Identifying Reliable Service Providers

August 2007
Entrusting another company with your finances and other strategic assets has become inevitable in today’s business world.

With outsourcing, insourcing and globalization, service has increasingly become a business model for most businesses or a delivery channel for physical goods companies. Due to the increasing emphasis on service, most companies have to form an alliance with professional service providers or temporarily employ their services for various reasons. Customer service experts, lawyers, accountants, book-keepers, security officers, cleaners, teachers, secretaries are just a few of those professionals that are in demand, these days.

The Venturer’s June edition posed an important question for most businesses today: ‘How do you know which companies you can trust?’ Is it really possible to sieve the wheat from the chaff? How can you tell a good book-keeper from one who says he is? Worse still, how can you tell a good book-keeper from one that an online company claims is efficient? Some burden is taken off your shoulders with companies checking on prospective service providers, true, but we get back to the same issue. If we cannot trust companies that provide services, how can we trust the companies that vet them? Are we sure they have conducted a rigorous assessment and not just accepted anyone who is prepared to pay a subscription to join?

This is not in anyway intended to undermine the competence of various organizations or businesses that recommend service providers but are their standards the same as those that each company desires. How objective is the evaluation process and how extensive is the knowledge about each service- provider. The fact that one company finds an accountant competent in dealing with tax returns does not qualify him to effectively manage forecasting and budgets, even though Company ‘A’ find him excellent.

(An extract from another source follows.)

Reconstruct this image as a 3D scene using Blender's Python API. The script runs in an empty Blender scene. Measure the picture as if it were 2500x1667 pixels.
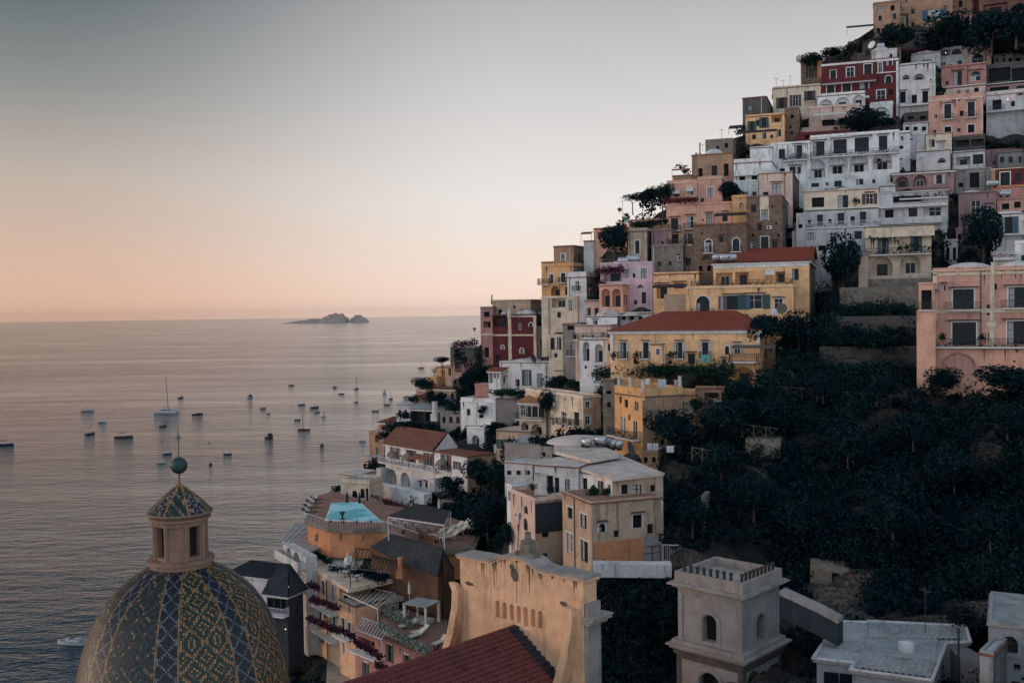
import bpy, math, random
import numpy as np
from mathutils import Vector, Matrix
R = math.radians
rng = random.Random(7)
scn = bpy.context.scene
col = scn.collection

# ---------------------------------------------------------------- camera
CAM = Vector((0, 0, 65.0)); F = 2453.0
PITCH = math.atan(70.9 / F); ROLL = math.atan(0.01453)
_f = Vector((0, math.cos(PITCH), -math.sin(PITCH))); _u0 = Vector((0, math.sin(PITCH), math.cos(PITCH))); _r0 = Vector((1, 0, 0))
_r = _r0 * math.cos(ROLL) - _u0 * math.sin(ROLL); _u = _u0 * math.cos(ROLL) + _r0 * math.sin(ROLL)
cd = bpy.data.cameras.new('camera'); cam = bpy.data.objects.new('camera', cd); col.objects.link(cam)
cd.sensor_width = 36; cd.lens = F / 2500 * 36; cd.clip_start = 0.5; cd.clip_end = 90000
m = Matrix.Identity(4)
for i in range(3): m[i][0] = _r[i]; m[i][1] = _u[i]; m[i][2] = -_f[i]; m[i][3] = CAM[i]
cam.matrix_world = m; scn.camera = cam
def ray(px, py): return _f + _r * ((px - 1250) / F) + _u * ((833.5 - py) / F)
def P(px, py, D):                                   # a point of the place, D metres ahead of the camera
    d = ray(px, py); return CAM + d * (D / d.y)
def onplane(px, py, Q, n):
    d = ray(px, py); k = d.dot(n)
    return CAM + d * ((Q - CAM).dot(n) / (k if abs(k) > 1e-6 else 1e-6))
def atz(px, py, z): return onplane(px, py, Vector((0, 0, z)), Vector((0, 0, 1)))

# ---------------------------------------------------------------- sky, sun, exposure
SUN_EL, SUN_AZ = 9.0, -82.0                         # azimuth from the viewing direction, negative to the left
w = bpy.data.worlds.new('World'); scn.world = w; w.use_nodes = True
nt = w.node_tree; nt.nodes.clear()
def N(t, **k):
    n = nt.nodes.new(t)
    for a, b in k.items(): setattr(n, a, b)
    return n
def ramp(node, stops):
    e = node.color_ramp.elements
    while len(e) > 1: e.remove(e[-1])
    e[0].position = stops[0][0]; e[0].color = (*stops[0][1], 1)
    for p, c in stops[1:]:
        x = e.new(p); x.color = (*c, 1)
tc = N('ShaderNodeTexCoord'); sx = N('ShaderNodeSeparateXYZ'); nt.links.new(tc.outputs['Generated'], sx.inputs[0])
def M(op, a, b=None, clamp=False):
    n = N('ShaderNodeMath', operation=op, use_clamp=clamp)
    for i, v in enumerate((a, b)):
        if v is None: continue
        if isinstance(v, (int, float)): n.inputs[i].default_value = v
        else: nt.links.new(v, n.inputs[i])
    return n.outputs[0]
el = M('MAXIMUM', sx.outputs['Z'], 0.0)
front = N('ShaderNodeValToRGB'); nt.links.new(M('MULTIPLY', el, 2.0), front.inputs[0])   # position = 2*sin(elevation)
ramp(front, [(0.0, (.78, .59, .50)), (.05, (.74, .58, .49)), (.13, (.68, .59, .53)), (.22, (.63, .60, .575)), (.40, (.50, .485, .485)),
             (.58, (.365, .352, .362)), (.78, (.18, .195, .225)), (1.0, (.09, .13, .18))])
left = N('ShaderNodeValToRGB'); nt.links.new(M('MULTIPLY', el, 2.0), left.inputs[0])
ramp(left, [(0.0, (.60, .36, .26)), (.10, (.52, .36, .28)), (.26, (.39, .33, .29)), (.42, (.20, .21, .205)), (.58, (.082, .108, .116)), (.70, (.022, .045, .060)), (.85, (.006, .022, .036))])
back = N('ShaderNodeValToRGB'); nt.links.new(M('MULTIPLY', el, 1.0), back.inputs[0])
ramp(back, [(0.0, (.72, .75, .80)), (.3, (.52, .60, .70)), (1.0, (.27, .36, .48))])
# how much a direction belongs to the bright western half of the sky
horiz = M('SQRT', M('ADD', M('MULTIPLY', sx.outputs['X'], sx.outputs['X']), M('MULTIPLY', sx.outputs['Y'], sx.outputs['Y'])))
ax, ay = math.sin(R(-8)), math.cos(R(-8))
dot = M('DIVIDE', M('ADD', M('MULTIPLY', sx.outputs['X'], ax), M('MULTIPLY', sx.outputs['Y'], ay)), M('MAXIMUM', horiz, .02))
mr = N('ShaderNodeMapRange', interpolation_type='SMOOTHSTEP'); nt.links.new(dot, mr.inputs[0])
mr.inputs[1].default_value = -.25; mr.inputs[2].default_value = .75
mx = N('ShaderNodeMixRGB'); nt.links.new(mr.outputs[0], mx.inputs[0]); nt.links.new(back.outputs[0], mx.inputs[1]); nt.links.new(front.outputs[0], mx.inputs[2])
# the sky is dimmer and cooler towards the left of the bay
mr2 = N('ShaderNodeMapRange', interpolation_type='SMOOTHSTEP')
d2 = M('DIVIDE', sx.outputs['X'], M('MAXIMUM', horiz, .02)); nt.links.new(d2, mr2.inputs[0])
mr2.inputs[1].default_value = -.44; mr2.inputs[2].default_value = .03
dim = N('ShaderNodeMixRGB'); nt.links.new(mr2.outputs[0], dim.inputs[0]); nt.links.new(left.outputs[0], dim.inputs[1]); nt.links.new(front.outputs[0], dim.inputs[2])
nt.links.new(dim.outputs[0], mx.inputs[2]); dim = mx
sky = N('ShaderNodeTexSky', sky_type='NISHITA'); sky.sun_disc = False; sky.sun_elevation = R(3); sky.sun_rotation = R(SUN_AZ); sky.altitude = 60
sk = N('ShaderNodeMixRGB', blend_type='MULTIPLY'); sk.inputs[0].default_value = 1; nt.links.new(sky.outputs[0], sk.inputs[1]); sk.inputs[2].default_value = (.05, .05, .05, 1)
fin = N('ShaderNodeMixRGB'); fin.inputs[0].default_value = .93; nt.links.new(sk.outputs[0], fin.inputs[1]); nt.links.new(dim.outputs[0], fin.inputs[2])
bg = N('ShaderNodeBackground'); bg.inputs[1].default_value = 1.0; nt.links.new(fin.outputs[0], bg.inputs[0])
wo = N('ShaderNodeOutputWorld'); nt.links.new(bg.outputs[0], wo.inputs[0])
sl = bpy.data.lights.new('sun', 'SUN'); so = bpy.data.objects.new('sun', sl); col.objects.link(so)
sl.energy = .85; sl.angle = R(18); sl.color = (1, .66, .45)
sd = Vector((math.sin(R(SUN_AZ)) * math.cos(R(SUN_EL)), math.cos(R(SUN_AZ)) * math.cos(R(SUN_EL)), math.sin(R(SUN_EL))))
so.rotation_euler = sd.to_track_quat('Z', 'Y').to_euler()
vs = scn.view_settings; vs.view_transform = 'Standard'; vs.look = 'None'; vs.exposure = 0.52; vs.gamma = 1; vs.use_curve_mapping = False
scn.render.engine = 'CYCLES'

# ---------------------------------------------------------------- materials
MATS = {}
def newmat(name):
    mt = bpy.data.materials.new(name); mt.use_nodes = True
    t = mt.node_tree; b = t.nodes['Principled BSDF']; return mt, t, b
def tn(t, typ, **k):
    n = t.nodes.new(typ)
    for a, b in k.items(): setattr(n, a, b)
    return n
def plain(name, c, rough=.7, metal=0, emit=None):
    if name in MATS: return MATS[name]
    mt, t, b = newmat(name)
    b.inputs['Base Color'].default_value = (*c, 1); b.inputs['Roughness'].default_value = rough; b.inputs['Metallic'].default_value = metal
    nz = tn(t, 'ShaderNodeTexNoise'); nz.inputs['Scale'].default_value = 3; nz.inputs['Detail'].default_value = 4
    o = tn(t, 'ShaderNodeTexCoord'); t.links.new(o.outputs['Object'], nz.inputs['Vector'])
    mxx = tn(t, 'ShaderNodeMixRGB', blend_type='MULTIPLY'); mxx.inputs[0].default_value = .5; mxx.inputs[1].default_value = (*c, 1)
    t.links.new(nz.outputs['Fac'], mxx.inputs[2]); br = tn(t, 'ShaderNodeBrightContrast'); br.inputs[1].default_value = 0
    sc = tn(t, 'ShaderNodeMixRGB', blend_type='MULTIPLY'); sc.inputs[0].default_value = 1; sc.inputs[2].default_value = (1.33, 1.33, 1.33, 1)
    t.links.new(mxx.outputs[0], sc.inputs[1]); t.links.new(sc.outputs[0], b.inputs['Base Color'])
    if emit: b.inputs['Emission Color'].default_value = (*c, 1); b.inputs['Emission Strength'].default_value = emit
    MATS[name] = mt; return mt
def wallmat(name, c, dirt=.5, dc=(.12, .10, .08), scale=.5, rough=.9, brick=False):
    if name in MATS: return MATS[name]
    mt, t, b = newmat(name); b.inputs['Roughness'].default_value = rough; b.inputs['Specular IOR Level'].default_value = .2
    o = tn(t, 'ShaderNodeTexCoord'); oi = tn(t, 'ShaderNodeObjectInfo')
    add = tn(t, 'ShaderNodeVectorMath', operation='MULTIPLY_ADD'); t.links.new(oi.outputs['Random'], add.inputs[0]); add.inputs[1].default_value = (60, 60, 60)
    t.links.new(o.outputs['Object'], add.inputs[2]); V = add.outputs[0]
    def noise(sc, det=5, mp=None):
        n = tn(t, 'ShaderNodeTexNoise'); n.inputs['Scale'].default_value = sc; n.inputs['Detail'].default_value = det; n.inputs['Roughness'].default_value = .65
        if mp:
            q = tn(t, 'ShaderNodeMapping'); q.inputs['Scale'].default_value = mp; t.links.new(V, q.inputs[0]); t.links.new(q.outputs[0], n.inputs['Vector'])
        else: t.links.new(V, n.inputs['Vector'])
        return n.outputs['Fac']
    def rng_(f, a, bb, lo, hi):
        r_ = tn(t, 'ShaderNodeMapRange', interpolation_type='SMOOTHSTEP'); t.links.new(f, r_.inputs[0])
        for i, v in enumerate((a, bb, lo, hi)): r_.inputs[i + 1].default_value = v
        return r_.outputs[0]
    def mix(f, c1, c2, mode='MIX'):
        x = tn(t, 'ShaderNodeMixRGB', blend_type=mode)
        for i, v in enumerate((f, c1, c2)):
            if isinstance(v, (int, float)): x.inputs[i].default_value = v
            elif isinstance(v, tuple): x.inputs[i].default_value = (*v, 1)
            else: t.links.new(v, x.inputs[i])
        return x.outputs[0]
    base = mix(rng_(noise(scale), .35, .7, 0, 1), c, tuple(x * .72 for x in c))
    base = mix(rng_(noise(scale * 5, 3), .45, .75, 0, .35), base, tuple(min(1, x * 1.25) for x in c))
    if brick:
        vo = tn(t, 'ShaderNodeTexVoronoi'); vo.inputs['Scale'].default_value = 1.6; q = tn(t, 'ShaderNodeMapping'); q.inputs['Scale'].default_value = (1, 1, 1.8)
        t.links.new(V, q.inputs[0]); t.links.new(q.outputs[0], vo.inputs['Vector'])
        sp = tn(t, 'ShaderNodeSeparateColor'); t.links.new(vo.outputs['Color'], sp.inputs[0])
        base = mix(rng_(sp.outputs[0], 0, 1, 0, .6), base, tuple(x * .45 for x in c))
    base = mix(rng_(noise(1.0, 4, (1.6, 1.6, .16)), .52, .72, 0, dirt), base, dc)
    base = mix(rng_(noise(.35, 6), .55, .72, 0, dirt * .8), base, dc)
    t.links.new(base, b.inputs['Base Color'])
    bp = tn(t, 'ShaderNodeBump'); bp.inputs['Strength'].default_value = .35; bp.inputs['Distance'].default_value = .05
    t.links.new(noise(6, 4), bp.inputs['Height']); t.links.new(bp.outputs[0], b.inputs['Normal'])
    MATS[name] = mt; return mt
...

The most effective way is for a company to conduct a thorough independent search itself. With this, you can explore several sources and only stop when you are satisfied that you have sufficient information pertaining to peculiar needs – your first source might be sufficient; for another it might require many sources. An online research company may provide professional qualifications of service providers and feedback from those who willingly publicize their opinions, but that is only one source. Get information from websites of prospects, trade references, testimonials and referrals from personal contacts and professional networks, as well as other sources such as the chambers or governing bodies; admittedly you may discover subjective information but at least it tells you something about a provider. Once you have done your research, shortlist and interview preferred suppliers. Meet the owners of the business and more importantly, those individuals who will actually be working with you. Be wary of those who are the cheapest and seek confirmation that there are no hidden costs or chances that the price may rise immediately you have selected the supplier.

The most important point is not to depend on one single source –even yours. The cost of getting it wrong can far outweigh the initial cost of selecting a supplier, hence spend time and get it right first time.